Continuing with the WBPerson example - while we added validation into updateWithName:age:, there's nothing to stop another type from bypassing that logic and setting the properties directly. Let's fix that:

@interface WBPerson : NSObject

@property (nonatomic, copy, readonly) NSString *name;
@property (nonatomic, assign, readonly) NSInteger age;

- (void)updateWithName:(NSString *)name age:(NSInteger)age;
- (void)resetPerson;

@end

@implementation WBPerson {
    // Backing ivars for readonly properties
    NSString *_name;
    NSInteger _age;
}

- (void)updateWithName:(NSString *)name age:(NSInteger)age {
    if (name.length > 1) {
        _name = name;
    }

    if (age > 0) {
        _age = age;
    }
}

// Omitted other methods

@end

In the above code snippet, the properties are now readonly, so they can't be set directly. All updates must go through updateWithName:age:, which enforces our validation rules before touching the backing ivars.

That's our third line of defence: outside code can no longer bypass our safeguards. Next, we'll look at how to keep internal state hidden.

Fourth Line of Defence: Hiding Information

Defending by limiting state mutation is great, but not all state needs to be exposed in the first place.

Continuing with the WBPerson example, we can add a private property that tracks how many times this WBPerson instance has been updated:

@interface WBPerson : NSObject

@property (nonatomic, copy, readonly) NSString *name;
@property (nonatomic, assign, readonly) NSInteger age;

- (void)updateWithName:(NSString *)name age:(NSInteger)age;
- (void)resetPerson;

@end

@interface WBPerson () {
  // Backing ivars for readonly properties
  NSString *_name;
  NSInteger _age;
}

@property (nonatomic, assign) NSInteger updateCount;
@end

@implementation WBPerson

- (void)updateWithName:(NSString *)name age:(NSInteger)age {
    if (name.length > 1) {
        _name = name;
        self.updateCount++;
    }

    if (age > 0) {
        _age = age;
        self.updateCount++;
    }
}

- (void)resetPerson {
    _name = nil;
    _age = 0;
    self.updateCount = 0;
}

@end

The above code snippet demonstrates information hiding in action: the updateCount property is purely used internally, so it isn't exposed publicly.

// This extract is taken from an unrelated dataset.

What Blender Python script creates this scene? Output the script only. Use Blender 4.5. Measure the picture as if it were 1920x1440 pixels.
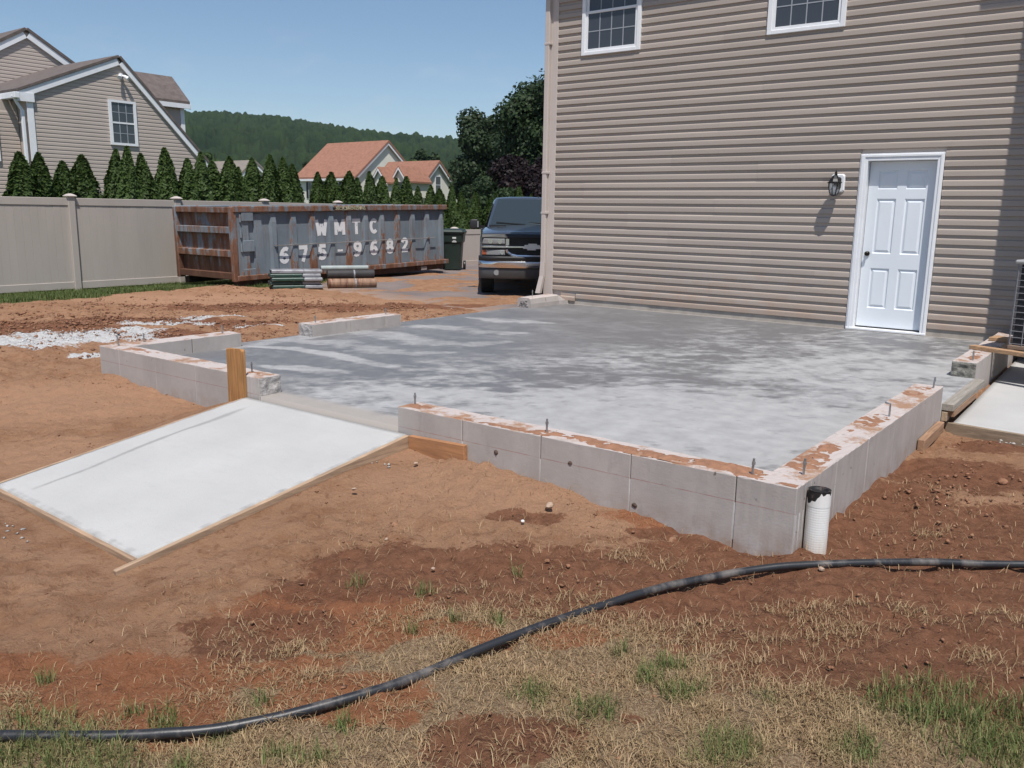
import bpy, bmesh, math, random
import numpy as np
from mathutils import Matrix, Vector

for o in list(bpy.data.objects):
    bpy.data.objects.remove(o, do_unlink=True)
scene = bpy.context.scene
C = scene.collection
rad = math.radians

# ------------------------------------------------------------------ camera
cam_d = bpy.data.cameras.new('camera')
cam_d.sensor_width = 36.0
cam_d.lens = 36.0 * 1610.2 / 1920.0
cam_d.clip_start = 0.05
cam_d.clip_end = 6000.0
cam = bpy.data.objects.new('camera', cam_d)
C.objects.link(cam)
CAM = np.array([1.2973, -4.0323, 1.4385])
_pi, _ro, _ya = rad(11.3156), rad(0.898), rad(-37.1104)
CF = np.array([math.sin(_ya)*math.cos(_pi), math.cos(_ya)*math.cos(_pi), -math.sin(_pi)])
_R0 = np.array([math.cos(_ya), -math.sin(_ya), 0.0])
_U0 = np.cross(_R0, CF)
CR = _R0*math.cos(_ro) + _U0*math.sin(_ro)
CU = -_R0*math.sin(_ro) + _U0*math.cos(_ro)
mw = Matrix.Identity(4)
for i in range(3):
    mw[i][0], mw[i][1], mw[i][2], mw[i][3] = CR[i], CU[i], -CF[i], CAM[i]
cam.matrix_world = mw
scene.camera = cam

# ------------------------------------------------------------------ sun and sky
SUN = Vector((0.95, -1.0, 2.75)).normalized()
sun_d = bpy.data.lights.new('sun', 'SUN')
sun_d.energy = 4.2
sun_d.angle = rad(0.53)
sun_d.color = (1.0, 0.955, 0.90)
sun = bpy.data.objects.new('sun', sun_d)
C.objects.link(sun)
sun.rotation_euler = SUN.to_track_quat('Z', 'Y').to_euler()
sun.location = (6, -8, 20)

world = bpy.data.worlds.new('World')
scene.world = world
world.use_nodes = True
wn, wl = world.node_tree.nodes, world.node_tree.links
wn.clear()
w_out = wn.new('ShaderNodeOutputWorld')
w_bg = wn.new('ShaderNodeBackground')
w_sky = wn.new('ShaderNodeTexSky')
w_sky.sky_type = 'NISHITA'
w_sky.sun_disc = False
w_sky.sun_elevation = math.asin(SUN.z)
w_sky.sun_rotation = math.atan2(SUN.x, SUN.y)
w_sky.altitude = 60.0
w_sky.air_density = 1.0
w_sky.dust_density = 0.35
w_sky.ozone_density = 3.0
w_bg.inputs['Strength'].default_value = 0.088
# a few thin clouds low over the horizon
w_tc = wn.new('ShaderNodeTexCoord')
w_sep = wn.new('ShaderNodeSeparateXYZ')
w_map = wn.new('ShaderNodeMapping')
w_map.inputs['Scale'].default_value = (9.0, 9.0, 26.0)
w_map.inputs['Location'].default_value = (2.3, 0.6, 0.15)
w_noise = wn.new('ShaderNodeTexNoise')
w_noise.inputs['Scale'].default_value = 1.0
w_noise.inputs['Detail'].default_value = 7.0
w_noise.inputs['Roughness'].default_value = 0.62
w_ramp = wn.new('ShaderNodeMapRange')
w_ramp.inputs['From Min'].default_value = 0.53
w_ramp.inputs['From Max'].default_value = 0.78
w_ramp.inputs['To Min'].default_value = 0.0
w_ramp.inputs['To Max'].default_value = 0.35
w_band = wn.new('ShaderNodeMapRange')
w_band.inputs['From Min'].default_value = 0.20
w_band.inputs['From Max'].default_value = 0.10
w_mul = wn.new('ShaderNodeMath'); w_mul.operation = 'MULTIPLY'
w_mix = wn.new('ShaderNodeMix'); w_mix.data_type = 'RGBA'
w_mix.inputs['B'].default_value = (6.2, 6.4, 6.8, 1)
wl.new(w_tc.outputs['Generated'], w_map.inputs['Vector'])
wl.new(w_tc.outputs['Generated'], w_sep.inputs[0])
wl.new(w_map.outputs[0], w_noise.inputs['Vector'])
wl.new(w_noise.outputs[0], w_ramp.inputs['Value'])
wl.new(w_sep.outputs['Z'], w_band.inputs['Value'])
wl.new(w_ramp.outputs[0], w_mul.inputs[0])
wl.new(w_band.outputs[0], w_mul.inputs[1])
wl.new(w_mul.outputs[0], w_mix.inputs['Factor'])
wl.new(w_sky.outputs[0], w_mix.inputs['A'])
wl.new(w_mix.outputs['Result'], w_bg.inputs['Color'])
wl.new(w_bg.outputs[0], w_out.inputs[0])

vs = scene.view_settings
vs.view_transform = 'Standard'
vs.look = 'None'
vs.exposure = 0.32
vs.gamma = 1.0
vs.use_curve_mapping = False
scene.render.engine = 'CYCLES'
scene.render.resolution_x, scene.render.resolution_y = 1024, 768
scene.cycles.max_bounces = 6
scene.cycles.diffuse_bounces = 3

# ------------------------------------------------------------------ helpers
def ray(px, py):
    return CF + CR*(px-960.0)/1610.2 - CU*(py-720.0)/1610.2
def on_z(px, py, z):
    q = ray(px, py); return CAM + q*((z-CAM[2])/q[2])
def at_depth(px, py, d):
    return CAM + ray(px, py)*d

def link(o, parent=None):
    C.objects.link(o)
    if parent is not None:
        o.parent = parent
    return o
def tag(o, label=None, cat=None, group=None, kind=None):
    if label: o['label'] = label
    if cat: o['category'] = cat
    if group: o['group'] = group
    if kind: o['kind'] = kind
    return o
def thing(name, label, cat, loc=(0, 0, 0), rz=0.0, group=None):
    o = bpy.data.objects.new(name, None)
    o.empty_display_size = 0.1
    C.objects.link(o)
    o.location = loc
    o.rotation_euler = (0, 0, rz)
    return tag(o, label, cat, group)

def np_mesh(name, verts, faces, mats=(), smooth=False, attrs=None):
    """verts (N,3); faces (M,k) int array"""
    verts = np.ascontiguousarray(verts, dtype=np.float32)
    faces = np.ascontiguousarray(faces, dtype=np.int32)
    me = bpy.data.meshes.new(name)
    n, k = faces.shape
    me.vertices.add(len(verts)); me.vertices.foreach_set('co', verts.ravel())
    me.loops.add(n*k); me.loops.foreach_set('vertex_index', faces.ravel())
    me.polygons.add(n)
    me.polygons.foreach_set('loop_start', np.arange(0, n*k, k, dtype=np.int32))
    me.polygons.foreach_set('loop_total', np.full(n, k, dtype=np.int32))
    if smooth:
        me.polygons.foreach_set('use_smooth', np.ones(n, dtype=bool))
    for m in mats: me.materials.append(m)
    me.update(calc_edges=True)
    for an, data in (attrs or {}).items():
        data = np.asarray(data, dtype=np.float32)
        if data.ndim == 1:
            a = me.attributes.new(an, 'FLOAT', 'POINT'); a.data.foreach_set('value', data)
        else:
            a = me.attributes.new(an, 'FLOAT_VECTOR', 'POINT'); a.data.foreach_set('vector', data.ravel())
    return me

class MB:
    """collects polygons, then links them as ONE mesh object"""
    def __init__(s):
        s.v = []; s.f = []
    def poly(s, pts):
        b = len(s.v); s.v += [tuple(p) for p in pts]; s.f.append(tuple(range(b, b+len(pts)))); return s
    def box(s, x0, x1, y0, y1, z0, z1):
        b = len(s.v)
        s.v += [(x0,y0,z0),(x1,y0,z0),(x1,y1,z0),(x0,y1,z0),(x0,y0,z1),(x1,y0,z1),(x1,y1,z1),(x0,y1,z1)]
        s.f += [(b,b+3,b+2,b+1),(b+4,b+5,b+6,b+7),(b,b+1,b+5,b+4),(b+1,b+2,b+6,b+5),(b+2,b+3,b+7,b+6),(b+3,b,b+4,b+7)]
        return s
    def bar(s, p, q, w, h, up=(0,0,1)):
        """rectangular bar from p to q, width w across, height h along up"""
        p, q, up = Vector(p), Vector(q), Vector(up)
        d = (q-p).normalized(); r = d.cross(up).normalized(); u = r.cross(d).normalized()
        b = len(s.v)
        for e in (p, q):
            for a, c in ((-1,-1),(1,-1),(1,1),(-1,1)):
                s.v.append(tuple(e + r*(a*w/2) + u*(c*h/2)))
        s.f += [(b,b+3,b+2,b+1),(b+4,b+5,b+6,b+7),(b,b+1,b+5,b+4),(b+1,b+2,b+6,b+5),(b+2,b+3,b+7,b+6),(b+3,b,b+4,b+7)]
        return s
    def tube(s, pts, r, n=10, caps=True):
        pts = [Vector(p) for p in pts]
        rs = r if isinstance(r, (list, tuple)) else [r]*len(pts)
        up = Vector((0,0,1)); prev = None
        base = len(s.v)
        for i, p in enumerate(pts):
            d = (pts[min(i+1,len(pts)-1)] - pts[max(i-1,0)]).normalized()
            if prev is None:
                a = d.cross(up)
                if a.length < 1e-3: a = d.cross(Vector((1,0,0)))
            else:
                a = prev - d*prev.dot(d)
            a.normalize(); prev = a; c = d.cross(a)
            for k in range(n):
                t = 2*math.pi*k/n
                s.v.append(tuple(p + (a*math.cos(t) + c*math.sin(t))*rs[i]))
        for i in range(len(pts)-1):
            for k in range(n):
                k2 = (k+1) % n
                s.f.append((base+i*n+k, base+i*n+k2, base+(i+1)*n+k2, base+(i+1)*n+k))
        if caps:
            s.f.append(tuple(base+k for k in range(n-1,-1,-1)))
            e = base+(len(pts)-1)*n
            s.f.append(tuple(e+k for k in range(n)))
        return s
    def lathe(s, prof, n=16, c=(0,0,0)):
        """prof list of (r,z) about the z axis at c"""
        base = len(s.v)
        for r, z in prof:
            for k in range(n):
                t = 2*math.pi*k/n
                s.v.append((c[0]+r*math.cos(t), c[1]+r*math.sin(t), c[2]+z))
        for i in range(len(prof)-1):
            for k in range(n):
                k2 = (k+1) % n
                s.f.append((base+i*n+k, base+i*n+k2, base+(i+1)*n+k2, base+(i+1)*n+k))
        s.f.append(tuple(base+k for k in range(n-1,-1,-1)))
        e = base+(len(prof)-1)*n
        s.f.append(tuple(e+k for k in range(n)))
        return s
    def loft(s, secs, close=True, caps=True):
        """secs: list of equal-length closed loops of points"""
        n = len(secs[0]); base = len(s.v)
        for sec in secs: s.v += [tuple(p) for p in sec]
        for i in range(len(secs)-1):
            for k in range(n if close else n-1):
                k2 = (k+1) % n
                s.f.append((base+i*n+k, base+i*n+k2, base+(i+1)*n+k2, base+(i+1)*n+k))
        if caps:
            s.f.append(tuple(base+k for k in range(n-1,-1,-1)))
            e = base+(len(secs)-1)*n
            s.f.append(tuple(e+k for k in range(n)))
        return s
    def prism(s, pts, d):
        """planar polygon pts extruded by vector d"""
        d = Vector(d)
        return s.loft([[Vector(p) for p in pts], [Vector(p)+d for p in pts]])
    def mesh(s, name, mat, bevel=0.0, smooth=False, seg=1, fix=True):
        me = bpy.data.meshes.new(name)
        me.from_pydata(s.v, [], s.f)
        if mat is not None:
            me.materials.append(mat)
        bm = bmesh.new(); bm.from_mesh(me)
        if fix:
            bmesh.ops.recalc_face_normals(bm, faces=bm.faces)
        if bevel > 0:
            bmesh.ops.bevel(bm, geom=list(bm.edges), offset=bevel, segments=seg, affect='EDGES', profile=0.6, clamp_overlap=True)
        if smooth:
            for f in bm.faces: f.smooth = True
        bm.to_mesh(me); bm.free()
        me.update()
        return me
    def build(s, name, mat, parent=None, bevel=0.0, smooth=False, seg=1, fix=True):
        return link(bpy.data.objects.new(name, s.mesh(name, mat, bevel, smooth, seg, fix)), parent)

def box(name, mat, parent, x0, x1, y0, y1, z0, z1, bevel=0.0, seg=1):
    return MB().box(x0, x1, y0, y1, z0, z1).build(name, mat, parent, bevel, False, seg)
def autosmooth(o, ang=35):
    me = o.data
    bm = bmesh.new(); bm.from_mesh(me)
    for f in bm.faces: f.smooth = True
    for e in bm.edges:
        if len(e.link_faces) == 2 and e.calc_face_angle(0) > rad(ang): e.smooth = False
    bm.to_mesh(me); bm.free(); me.update()
    return o

# value noise for laying out terrain
def _hash(ix, iy, seed):
    h = (ix.astype(np.int64)*374761393 + iy.astype(np.int64)*668265263 + seed*974634777) & 0xffffffff
    h = ((h ^ (h >> 13))*1274126177) & 0xffffffff
    h = h ^ (h >> 16)
    return (h & 0xffff)/65535.0
def vnoise(x, y, seed=0):
    ix, iy = np.floor(x), np.floor(y)
    fx, fy = x-ix, y-iy
    fx = fx*fx*(3-2*fx); fy = fy*fy*(3-2*fy)
    a = _hash(ix, iy, seed); b = _hash(ix+1, iy, seed); c = _hash(ix, iy+1, seed); d = _hash(ix+1, iy+1, seed)
    return (a*(1-fx)+b*fx)*(1-fy) + (c*(1-fx)+d*fx)*fy
def fbm(x, y, seed=0, oct=5, gain=0.5):
    x = np.asarray(x, dtype=float); y = np.asarray(y, dtype=float)
    r = np.zeros(np.broadcast(x, y).shape); a = 1.0; t = 0.0; f = 1.0
    for i in range(oct):
        c, s_ = math.cos(0.6*i), math.sin(0.6*i)
        r = r + a*vnoise((x*c-y*s_)*f+17.3*i, (x*s_+y*c)*f-9.1*i, seed+i); t += a; a *= gain; f *= 2.03
    return r/t
def sstep(a, b, x):
    t = np.clip((x-a)/(b-a), 0, 1); return t*t*(3-2*t)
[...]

That's our fourth line of defence: outside code can no longer spy on purely internal state.

Surveying the Defences

We've explored four lines of defence that help us control how other types interact with our own:

1. Protocols to limit what's exposed.
2. Scrutinising inputs.
3. Readonly properties to control updates.
4. Private state to hide sensitive details.

But these techniques do more than just prevent bugs - they fundamentally change how you think about design. When you approach each class as a fortress that must carefully control its boundaries, you naturally create more focused, cohesive types. You start asking the right questions: "What does this consumer actually need?", "How might this be misused?", and "What would happen if this state got corrupted?"

The paradox of defensive programming is that by restricting access, you actually increase flexibility. A well-defended interface can evolve internally without breaking its consumers. The WBPerson type we built could completely change how it stores names and ages - maybe switching to a database, adding caching, or implementing complex validation rules - and no consuming code would need to change.

Just as personal trust requires both vulnerability and boundaries, good software design requires both openness and protection. The interfaces you create today will outlive the implementations behind them. Make them count: expose what's necessary, protect what's fragile, and hide what's irrelevant. Your future self - and every developer who comes after you - will thank you for the care you took in drawing those lines.